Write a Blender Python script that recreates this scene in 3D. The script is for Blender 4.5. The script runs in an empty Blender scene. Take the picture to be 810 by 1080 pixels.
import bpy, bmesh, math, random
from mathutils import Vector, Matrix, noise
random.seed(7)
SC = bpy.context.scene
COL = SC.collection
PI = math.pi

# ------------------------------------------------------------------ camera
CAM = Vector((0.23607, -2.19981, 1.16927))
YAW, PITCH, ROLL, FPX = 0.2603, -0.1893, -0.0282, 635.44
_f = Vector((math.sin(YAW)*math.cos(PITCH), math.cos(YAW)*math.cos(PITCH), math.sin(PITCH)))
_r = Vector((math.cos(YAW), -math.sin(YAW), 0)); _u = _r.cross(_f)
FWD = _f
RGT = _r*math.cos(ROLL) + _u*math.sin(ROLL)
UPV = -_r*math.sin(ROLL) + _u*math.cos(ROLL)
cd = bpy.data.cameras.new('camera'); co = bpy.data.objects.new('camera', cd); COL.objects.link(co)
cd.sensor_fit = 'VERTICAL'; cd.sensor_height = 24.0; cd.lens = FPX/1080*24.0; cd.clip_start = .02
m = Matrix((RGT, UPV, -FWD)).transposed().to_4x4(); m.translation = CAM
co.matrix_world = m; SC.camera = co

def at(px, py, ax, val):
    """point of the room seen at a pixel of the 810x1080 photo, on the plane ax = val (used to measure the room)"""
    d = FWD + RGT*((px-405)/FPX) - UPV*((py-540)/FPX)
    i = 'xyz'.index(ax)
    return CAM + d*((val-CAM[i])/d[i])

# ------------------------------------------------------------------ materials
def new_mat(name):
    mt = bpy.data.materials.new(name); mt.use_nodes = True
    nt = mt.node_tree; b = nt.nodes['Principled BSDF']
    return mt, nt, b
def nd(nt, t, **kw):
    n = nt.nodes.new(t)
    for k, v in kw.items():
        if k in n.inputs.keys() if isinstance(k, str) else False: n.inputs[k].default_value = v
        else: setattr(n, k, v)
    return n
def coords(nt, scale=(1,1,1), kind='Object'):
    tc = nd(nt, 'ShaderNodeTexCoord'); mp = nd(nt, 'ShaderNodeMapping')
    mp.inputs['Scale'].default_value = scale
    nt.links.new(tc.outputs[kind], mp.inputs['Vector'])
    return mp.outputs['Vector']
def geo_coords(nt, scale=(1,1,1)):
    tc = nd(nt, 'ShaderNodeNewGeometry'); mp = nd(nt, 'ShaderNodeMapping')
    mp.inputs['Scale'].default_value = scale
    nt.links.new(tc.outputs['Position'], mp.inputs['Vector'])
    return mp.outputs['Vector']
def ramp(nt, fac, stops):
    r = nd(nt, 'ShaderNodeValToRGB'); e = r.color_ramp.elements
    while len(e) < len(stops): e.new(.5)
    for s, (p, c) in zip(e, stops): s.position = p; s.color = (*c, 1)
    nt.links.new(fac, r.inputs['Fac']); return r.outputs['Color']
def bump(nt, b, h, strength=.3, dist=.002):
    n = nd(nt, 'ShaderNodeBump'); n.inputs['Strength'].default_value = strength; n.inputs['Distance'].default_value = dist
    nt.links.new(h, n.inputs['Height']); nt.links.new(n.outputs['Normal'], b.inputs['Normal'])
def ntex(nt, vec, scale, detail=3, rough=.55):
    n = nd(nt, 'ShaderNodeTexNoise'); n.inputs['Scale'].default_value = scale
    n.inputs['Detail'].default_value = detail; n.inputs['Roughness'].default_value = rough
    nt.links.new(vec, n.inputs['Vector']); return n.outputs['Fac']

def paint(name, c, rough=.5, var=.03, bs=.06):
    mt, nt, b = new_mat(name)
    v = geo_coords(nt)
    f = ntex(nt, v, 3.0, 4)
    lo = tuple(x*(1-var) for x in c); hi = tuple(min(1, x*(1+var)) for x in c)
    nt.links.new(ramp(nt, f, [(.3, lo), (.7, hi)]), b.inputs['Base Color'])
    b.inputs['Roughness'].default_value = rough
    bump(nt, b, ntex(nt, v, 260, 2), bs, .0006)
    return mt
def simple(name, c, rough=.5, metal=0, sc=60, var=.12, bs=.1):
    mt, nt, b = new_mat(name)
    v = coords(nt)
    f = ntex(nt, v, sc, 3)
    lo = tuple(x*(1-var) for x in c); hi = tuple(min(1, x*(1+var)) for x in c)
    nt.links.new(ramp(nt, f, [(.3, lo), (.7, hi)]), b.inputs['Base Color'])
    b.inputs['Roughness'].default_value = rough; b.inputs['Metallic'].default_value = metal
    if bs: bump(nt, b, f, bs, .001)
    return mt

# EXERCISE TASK
Quote the data above in full, changing nothing.

# TASK RESPONSE
Write a Blender Python script that recreates this scene in 3D. The script is for Blender 4.5. The script runs in an empty Blender scene. Take the picture to be 810 by 1080 pixels.
import bpy, bmesh, math, random
from mathutils import Vector, Matrix, noise
random.seed(7)
SC = bpy.context.scene
COL = SC.collection
PI = math.pi

# ------------------------------------------------------------------ camera
CAM = Vector((0.23607, -2.19981, 1.16927))
YAW, PITCH, ROLL, FPX = 0.2603, -0.1893, -0.0282, 635.44
_f = Vector((math.sin(YAW)*math.cos(PITCH), math.cos(YAW)*math.cos(PITCH), math.sin(PITCH)))
_r = Vector((math.cos(YAW), -math.sin(YAW), 0)); _u = _r.cross(_f)
FWD = _f
RGT = _r*math.cos(ROLL) + _u*math.sin(ROLL)
UPV = -_r*math.sin(ROLL) + _u*math.cos(ROLL)
cd = bpy.data.cameras.new('camera'); co = bpy.data.objects.new('camera', cd); COL.objects.link(co)
cd.sensor_fit = 'VERTICAL'; cd.sensor_height = 24.0; cd.lens = FPX/1080*24.0; cd.clip_start = .02
m = Matrix((RGT, UPV, -FWD)).transposed().to_4x4(); m.translation = CAM
co.matrix_world = m; SC.camera = co

def at(px, py, ax, val):
    """point of the room seen at a pixel of the 810x1080 photo, on the plane ax = val (used to measure the room)"""
    d = FWD + RGT*((px-405)/FPX) - UPV*((py-540)/FPX)
    i = 'xyz'.index(ax)
    return CAM + d*((val-CAM[i])/d[i])

# ------------------------------------------------------------------ materials
def new_mat(name):
    mt = bpy.data.materials.new(name); mt.use_nodes = True
    nt = mt.node_tree; b = nt.nodes['Principled BSDF']
    return mt, nt, b
def nd(nt, t, **kw):
    n = nt.nodes.new(t)
    for k, v in kw.items():
        if k in n.inputs.keys() if isinstance(k, str) else False: n.inputs[k].default_value = v
        else: setattr(n, k, v)
    return n
def coords(nt, scale=(1,1,1), kind='Object'):
    tc = nd(nt, 'ShaderNodeTexCoord'); mp = nd(nt, 'ShaderNodeMapping')
    mp.inputs['Scale'].default_value = scale
    nt.links.new(tc.outputs[kind], mp.inputs['Vector'])
    return mp.outputs['Vector']
def geo_coords(nt, scale=(1,1,1)):
    tc = nd(nt, 'ShaderNodeNewGeometry'); mp = nd(nt, 'ShaderNodeMapping')
    mp.inputs['Scale'].default_value = scale
    nt.links.new(tc.outputs['Position'], mp.inputs['Vector'])
    return mp.outputs['Vector']
def ramp(nt, fac, stops):
    r = nd(nt, 'ShaderNodeValToRGB'); e = r.color_ramp.elements
    while len(e) < len(stops): e.new(.5)
    for s, (p, c) in zip(e, stops): s.position = p; s.color = (*c, 1)
    nt.links.new(fac, r.inputs['Fac']); return r.outputs['Color']
def bump(nt, b, h, strength=.3, dist=.002):
    n = nd(nt, 'ShaderNodeBump'); n.inputs['Strength'].default_value = strength; n.inputs['Distance'].default_value = dist
    nt.links.new(h, n.inputs['Height']); nt.links.new(n.outputs['Normal'], b.inputs['Normal'])
def ntex(nt, vec, scale, detail=3, rough=.55):
    n = nd(nt, 'ShaderNodeTexNoise'); n.inputs['Scale'].default_value = scale
    n.inputs['Detail'].default_value = detail; n.inputs['Roughness'].default_value = rough
    nt.links.new(vec, n.inputs['Vector']); return n.outputs['Fac']

def paint(name, c, rough=.5, var=.03, bs=.06):
    mt, nt, b = new_mat(name)
    v = geo_coords(nt)
    f = ntex(nt, v, 3.0, 4)
    lo = tuple(x*(1-var) for x in c); hi = tuple(min(1, x*(1+var)) for x in c)
    nt.links.new(ramp(nt, f, [(.3, lo), (.7, hi)]), b.inputs['Base Color'])
    b.inputs['Roughness'].default_value = rough
    bump(nt, b, ntex(nt, v, 260, 2), bs, .0006)
    return mt
def simple(name, c, rough=.5, metal=0, sc=60, var=.12, bs=.1):
    mt, nt, b = new_mat(name)
    v = coords(nt)
    f = ntex(nt, v, sc, 3)
    lo = tuple(x*(1-var) for x in c); hi = tuple(min(1, x*(1+var)) for x in c)
    nt.links.new(ramp(nt, f, [(.3, lo), (.7, hi)]), b.inputs['Base Color'])
    b.inputs['Roughness'].default_value = rough; b.inputs['Metallic'].default_value = metal
    if bs: bump(nt, b, f, bs, .001)
    return mt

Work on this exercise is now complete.